20 de abril de 2008

Orycretopus. Gabriel Delmas (Carabas Révolution)

A banda desenhada pode-se entender em termos gerais (mas ainda não, ou nunca, enquanto definição, i.e., um fechamento) como um conjunto de imagens subsumidas a uma direcção de sentido, estruturado de acordo com um programa ao qual podemos dar o nome de “narrativo”. Narrativa aqui não significa que seja um bloco inerte com todas as características possíveis da narrativa (tempo organizado, personagens, caracterização das mesmas, psicologismo, trama, causalidade, etc.) mas apenas um intervalo no qual se podem inscrever algumas dessas características. (Mais)

Gabriel Delmas é um autor com uma prestação bem variada, em que tenta géneros e estilos, talvez de acordo com vontades transitórias (ainda que indómitas?). Havia feito um álbum mais comercial na Delcourt, intitulado Le Psychopompe, reminiscente a um só tempo de Mike Mignola (com Hellboy) e de Aristophane (com Conte Démoniaque), mas não tão linear quanto o primeiro nem tão poético como o segundo: uma pequena opereta demoníaca, também herdeira de Collin de Plancy, de Marilyn Manson, do ciclo de Grendel (Matt Wagner e tal.) e da banda desenhada de acção/super-heróis norte-americana (perceberão a salada que ali vai; ele escreveu um outro título, desenhado por Patrick Pion, Moloch Jupiter Superstar: a combinação é suficiente para alertar dos perigos). Outro ciclo que tem explorado é o da sua personagem Elagabal, ciclo o qual, incorrendo aqui num exercício de dura redução, me recorda as óperas siderais de Jim Starlin, mas com um ambiente mais leve e colorido apesar da presença da sombra de Artaud e Cocteau (v. Le Mouton-Chien manchot e Elagabal).
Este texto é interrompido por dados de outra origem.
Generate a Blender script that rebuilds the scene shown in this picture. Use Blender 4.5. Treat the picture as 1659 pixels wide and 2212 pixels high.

Este Orycretopus está equidistante dessas duas obras anteriores. Ou fora da equação que os originou, já que toda a sua produção está do lado do argumento, da organização de uma história e seus propósitos e a subsunção da parte visual a esse programa, como dito acima. Ao passo que este livrito, de umas 30 páginas, pertence antes àquela criação que deverá antes a um simples movimento em frente a partir dos gestos do desenho, sem grande preocupação com a causalidade ou a coerência de uma narrativa clássica. O livro é composto por pranchas ocupadas por um desenho apenas, mesmo que haja uma decomposição do movimento da personagem principal, e única, um porco-formigueiro (em inglês um “Aardvark”, nome que será mais familiar graças à série Cerebus de Dave Sim do que pelos conhecimentos zoológicos), ou por um brevíssimo texto que pretende caracterizar o comportamento e natureza dessa personagem mas através do que parece ser uma combinação aleatória de palavras, por vezes com um sentido mais circunscrito, outra totalmente absurdo. O que acompanhamos é uma pequena viagem, ou dança, deste porco-formigueiro rosa, por entre os estames de estranhíssimas flores que derretem, fungos arborescentes, cogumelos flutuantes, orquídeas embriagadoras, e onde as promessas psicotrópicas dessas plantas se cumprem nos momentos em que o corpo do orycretopus parece também ele derreter-se, expandir-se, voar, evolar-se...

Mas mesmo que a sua presença seja certeira, concorrem outras sombras: colibri, borboleta, elefante, abelha, ser humano, são outras criaturas que parecem também poder fazer parte da sombra que o orycretopus desenha na sua acção. Tudo isto é uma imagem do próprio trabalho do autor. Tudo nasce desse desenho, e do desenho do autor.